- **Work required**
Repeat the material exactly as it appears.

- **Data provided**

--- Begin ---

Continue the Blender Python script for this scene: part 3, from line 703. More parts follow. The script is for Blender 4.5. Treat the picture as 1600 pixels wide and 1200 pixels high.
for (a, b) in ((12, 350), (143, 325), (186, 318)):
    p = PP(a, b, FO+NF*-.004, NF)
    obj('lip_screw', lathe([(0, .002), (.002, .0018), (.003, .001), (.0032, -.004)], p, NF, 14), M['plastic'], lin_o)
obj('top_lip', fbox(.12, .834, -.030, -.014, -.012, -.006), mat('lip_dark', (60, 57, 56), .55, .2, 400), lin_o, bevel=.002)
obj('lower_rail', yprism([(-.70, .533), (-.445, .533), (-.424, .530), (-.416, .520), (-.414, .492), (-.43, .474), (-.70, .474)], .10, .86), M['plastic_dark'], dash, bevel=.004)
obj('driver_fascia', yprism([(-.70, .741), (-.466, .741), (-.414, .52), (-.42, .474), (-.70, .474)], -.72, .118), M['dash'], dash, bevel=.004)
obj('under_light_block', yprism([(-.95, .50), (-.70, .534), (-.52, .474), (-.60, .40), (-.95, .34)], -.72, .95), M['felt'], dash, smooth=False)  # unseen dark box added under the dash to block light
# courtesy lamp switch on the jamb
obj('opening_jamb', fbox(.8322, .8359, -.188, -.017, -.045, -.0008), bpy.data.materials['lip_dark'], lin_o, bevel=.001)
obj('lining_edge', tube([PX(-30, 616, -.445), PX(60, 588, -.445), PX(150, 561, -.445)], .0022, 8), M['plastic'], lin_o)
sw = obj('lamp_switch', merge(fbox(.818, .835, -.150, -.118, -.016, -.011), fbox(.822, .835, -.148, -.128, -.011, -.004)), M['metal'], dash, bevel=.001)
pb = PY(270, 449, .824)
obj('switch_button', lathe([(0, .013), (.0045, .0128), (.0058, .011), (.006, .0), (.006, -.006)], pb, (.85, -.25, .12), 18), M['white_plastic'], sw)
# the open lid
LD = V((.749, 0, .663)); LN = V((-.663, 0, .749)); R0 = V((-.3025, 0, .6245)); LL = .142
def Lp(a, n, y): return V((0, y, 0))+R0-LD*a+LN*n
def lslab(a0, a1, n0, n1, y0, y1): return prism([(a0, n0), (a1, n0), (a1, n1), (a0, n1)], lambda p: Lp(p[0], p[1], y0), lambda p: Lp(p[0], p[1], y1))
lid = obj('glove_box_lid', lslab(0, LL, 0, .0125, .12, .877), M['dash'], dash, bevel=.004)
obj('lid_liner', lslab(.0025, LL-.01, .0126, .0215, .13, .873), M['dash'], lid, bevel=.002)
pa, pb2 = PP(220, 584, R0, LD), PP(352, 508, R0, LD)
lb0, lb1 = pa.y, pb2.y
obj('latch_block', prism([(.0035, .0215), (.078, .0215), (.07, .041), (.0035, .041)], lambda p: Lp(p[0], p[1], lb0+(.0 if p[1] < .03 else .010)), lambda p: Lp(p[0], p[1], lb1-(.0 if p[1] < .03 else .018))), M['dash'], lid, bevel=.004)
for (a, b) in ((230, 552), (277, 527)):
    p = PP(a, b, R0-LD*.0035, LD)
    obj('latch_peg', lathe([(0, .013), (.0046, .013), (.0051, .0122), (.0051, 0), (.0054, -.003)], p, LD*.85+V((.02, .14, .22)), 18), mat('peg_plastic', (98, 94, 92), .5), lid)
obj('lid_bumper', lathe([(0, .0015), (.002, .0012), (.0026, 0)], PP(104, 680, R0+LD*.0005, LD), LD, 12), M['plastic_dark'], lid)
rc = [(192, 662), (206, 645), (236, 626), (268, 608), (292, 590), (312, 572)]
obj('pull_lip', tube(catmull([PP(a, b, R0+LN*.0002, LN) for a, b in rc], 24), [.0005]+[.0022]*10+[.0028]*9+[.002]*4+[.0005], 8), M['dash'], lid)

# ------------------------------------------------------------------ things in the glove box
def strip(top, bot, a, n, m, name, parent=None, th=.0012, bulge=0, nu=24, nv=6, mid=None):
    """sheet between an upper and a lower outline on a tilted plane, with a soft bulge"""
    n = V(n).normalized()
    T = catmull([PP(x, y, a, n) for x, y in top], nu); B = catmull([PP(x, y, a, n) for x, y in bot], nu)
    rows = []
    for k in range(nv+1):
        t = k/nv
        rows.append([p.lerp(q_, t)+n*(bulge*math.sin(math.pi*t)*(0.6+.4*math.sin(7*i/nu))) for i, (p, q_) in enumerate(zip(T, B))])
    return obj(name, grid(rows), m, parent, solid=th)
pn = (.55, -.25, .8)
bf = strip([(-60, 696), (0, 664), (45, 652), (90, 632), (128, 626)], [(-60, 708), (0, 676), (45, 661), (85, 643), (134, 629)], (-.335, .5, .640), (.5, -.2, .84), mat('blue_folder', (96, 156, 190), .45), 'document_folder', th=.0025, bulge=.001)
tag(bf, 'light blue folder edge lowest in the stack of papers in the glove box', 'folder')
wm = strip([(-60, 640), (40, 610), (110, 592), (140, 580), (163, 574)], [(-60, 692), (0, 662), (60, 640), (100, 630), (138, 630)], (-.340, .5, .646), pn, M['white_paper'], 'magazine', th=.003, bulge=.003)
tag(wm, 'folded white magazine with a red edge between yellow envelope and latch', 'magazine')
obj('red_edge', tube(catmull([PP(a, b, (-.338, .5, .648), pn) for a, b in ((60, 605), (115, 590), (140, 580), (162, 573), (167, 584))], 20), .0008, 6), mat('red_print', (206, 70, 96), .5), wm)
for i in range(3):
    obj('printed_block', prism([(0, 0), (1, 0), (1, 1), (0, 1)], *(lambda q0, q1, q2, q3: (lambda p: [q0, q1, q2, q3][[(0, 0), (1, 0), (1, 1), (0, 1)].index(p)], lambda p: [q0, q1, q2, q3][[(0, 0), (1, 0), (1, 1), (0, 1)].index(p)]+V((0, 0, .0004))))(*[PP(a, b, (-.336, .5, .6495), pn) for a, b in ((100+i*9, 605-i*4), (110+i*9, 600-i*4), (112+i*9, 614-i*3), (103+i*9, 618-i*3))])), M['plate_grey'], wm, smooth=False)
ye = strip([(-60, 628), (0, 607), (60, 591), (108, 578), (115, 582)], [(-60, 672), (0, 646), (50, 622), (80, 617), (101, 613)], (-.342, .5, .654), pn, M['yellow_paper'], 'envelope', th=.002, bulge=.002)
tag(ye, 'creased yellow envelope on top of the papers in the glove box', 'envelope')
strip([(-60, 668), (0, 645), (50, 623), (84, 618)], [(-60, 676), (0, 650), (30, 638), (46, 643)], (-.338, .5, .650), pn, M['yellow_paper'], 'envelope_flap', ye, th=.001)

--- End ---

- **Output**
Continue the Blender Python script for this scene: part 3, from line 703. More parts follow. The script is for Blender 4.5. Treat the picture as 1600 pixels wide and 1200 pixels high.
for (a, b) in ((12, 350), (143, 325), (186, 318)):
    p = PP(a, b, FO+NF*-.004, NF)
    obj('lip_screw', lathe([(0, .002), (.002, .0018), (.003, .001), (.0032, -.004)], p, NF, 14), M['plastic'], lin_o)
obj('top_lip', fbox(.12, .834, -.030, -.014, -.012, -.006), mat('lip_dark', (60, 57, 56), .55, .2, 400), lin_o, bevel=.002)
obj('lower_rail', yprism([(-.70, .533), (-.445, .533), (-.424, .530), (-.416, .520), (-.414, .492), (-.43, .474), (-.70, .474)], .10, .86), M['plastic_dark'], dash, bevel=.004)
obj('driver_fascia', yprism([(-.70, .741), (-.466, .741), (-.414, .52), (-.42, .474), (-.70, .474)], -.72, .118), M['dash'], dash, bevel=.004)
obj('under_light_block', yprism([(-.95, .50), (-.70, .534), (-.52, .474), (-.60, .40), (-.95, .34)], -.72, .95), M['felt'], dash, smooth=False)  # unseen dark box added under the dash to block light
# courtesy lamp switch on the jamb
obj('opening_jamb', fbox(.8322, .8359, -.188, -.017, -.045, -.0008), bpy.data.materials['lip_dark'], lin_o, bevel=.001)
obj('lining_edge', tube([PX(-30, 616, -.445), PX(60, 588, -.445), PX(150, 561, -.445)], .0022, 8), M['plastic'], lin_o)
sw = obj('lamp_switch', merge(fbox(.818, .835, -.150, -.118, -.016, -.011), fbox(.822, .835, -.148, -.128, -.011, -.004)), M['metal'], dash, bevel=.001)
pb = PY(270, 449, .824)
obj('switch_button', lathe([(0, .013), (.0045, .0128), (.0058, .011), (.006, .0), (.006, -.006)], pb, (.85, -.25, .12), 18), M['white_plastic'], sw)
# the open lid
LD = V((.749, 0, .663)); LN = V((-.663, 0, .749)); R0 = V((-.3025, 0, .6245)); LL = .142
def Lp(a, n, y): return V((0, y, 0))+R0-LD*a+LN*n
def lslab(a0, a1, n0, n1, y0, y1): return prism([(a0, n0), (a1, n0), (a1, n1), (a0, n1)], lambda p: Lp(p[0], p[1], y0), lambda p: Lp(p[0], p[1], y1))
lid = obj('glove_box_lid', lslab(0, LL, 0, .0125, .12, .877), M['dash'], dash, bevel=.004)
obj('lid_liner', lslab(.0025, LL-.01, .0126, .0215, .13, .873), M['dash'], lid, bevel=.002)
pa, pb2 = PP(220, 584, R0, LD), PP(352, 508, R0, LD)
lb0, lb1 = pa.y, pb2.y
obj('latch_block', prism([(.0035, .0215), (.078, .0215), (.07, .041), (.0035, .041)], lambda p: Lp(p[0], p[1], lb0+(.0 if p[1] < .03 else .010)), lambda p: Lp(p[0], p[1], lb1-(.0 if p[1] < .03 else .018))), M['dash'], lid, bevel=.004)
for (a, b) in ((230, 552), (277, 527)):
    p = PP(a, b, R0-LD*.0035, LD)
    obj('latch_peg', lathe([(0, .013), (.0046, .013), (.0051, .0122), (.0051, 0), (.0054, -.003)], p, LD*.85+V((.02, .14, .22)), 18), mat('peg_plastic', (98, 94, 92), .5), lid)
obj('lid_bumper', lathe([(0, .0015), (.002, .0012), (.0026, 0)], PP(104, 680, R0+LD*.0005, LD), LD, 12), M['plastic_dark'], lid)
rc = [(192, 662), (206, 645), (236, 626), (268, 608), (292, 590), (312, 572)]
obj('pull_lip', tube(catmull([PP(a, b, R0+LN*.0002, LN) for a, b in rc], 24), [.0005]+[.0022]*10+[.0028]*9+[.002]*4+[.0005], 8), M['dash'], lid)

# ------------------------------------------------------------------ things in the glove box
def strip(top, bot, a, n, m, name, parent=None, th=.0012, bulge=0, nu=24, nv=6, mid=None):
    """sheet between an upper and a lower outline on a tilted plane, with a soft bulge"""
    n = V(n).normalized()
    T = catmull([PP(x, y, a, n) for x, y in top], nu); B = catmull([PP(x, y, a, n) for x, y in bot], nu)
    rows = []
    for k in range(nv+1):
        t = k/nv
        rows.append([p.lerp(q_, t)+n*(bulge*math.sin(math.pi*t)*(0.6+.4*math.sin(7*i/nu))) for i, (p, q_) in enumerate(zip(T, B))])
    return obj(name, grid(rows), m, parent, solid=th)
pn = (.55, -.25, .8)
bf = strip([(-60, 696), (0, 664), (45, 652), (90, 632), (128, 626)], [(-60, 708), (0, 676), (45, 661), (85, 643), (134, 629)], (-.335, .5, .640), (.5, -.2, .84), mat('blue_folder', (96, 156, 190), .45), 'document_folder', th=.0025, bulge=.001)
tag(bf, 'light blue folder edge lowest in the stack of papers in the glove box', 'folder')
wm = strip([(-60, 640), (40, 610), (110, 592), (140, 580), (163, 574)], [(-60, 692), (0, 662), (60, 640), (100, 630), (138, 630)], (-.340, .5, .646), pn, M['white_paper'], 'magazine', th=.003, bulge=.003)
tag(wm, 'folded white magazine with a red edge between yellow envelope and latch', 'magazine')
obj('red_edge', tube(catmull([PP(a, b, (-.338, .5, .648), pn) for a, b in ((60, 605), (115, 590), (140, 580), (162, 573), (167, 584))], 20), .0008, 6), mat('red_print', (206, 70, 96), .5), wm)
for i in range(3):
    obj('printed_block', prism([(0, 0), (1, 0), (1, 1), (0, 1)], *(lambda q0, q1, q2, q3: (lambda p: [q0, q1, q2, q3][[(0, 0), (1, 0), (1, 1), (0, 1)].index(p)], lambda p: [q0, q1, q2, q3][[(0, 0), (1, 0), (1, 1), (0, 1)].index(p)]+V((0, 0, .0004))))(*[PP(a, b, (-.336, .5, .6495), pn) for a, b in ((100+i*9, 605-i*4), (110+i*9, 600-i*4), (112+i*9, 614-i*3), (103+i*9, 618-i*3))])), M['plate_grey'], wm, smooth=False)
ye = strip([(-60, 628), (0, 607), (60, 591), (108, 578), (115, 582)], [(-60, 672), (0, 646), (50, 622), (80, 617), (101, 613)], (-.342, .5, .654), pn, M['yellow_paper'], 'envelope', th=.002, bulge=.002)
tag(ye, 'creased yellow envelope on top of the papers in the glove box', 'envelope')
strip([(-60, 668), (0, 645), (50, 623), (84, 618)], [(-60, 676), (0, 650), (30, 638), (46, 643)], (-.338, .5, .650), pn, M['yellow_paper'], 'envelope_flap', ye, th=.001)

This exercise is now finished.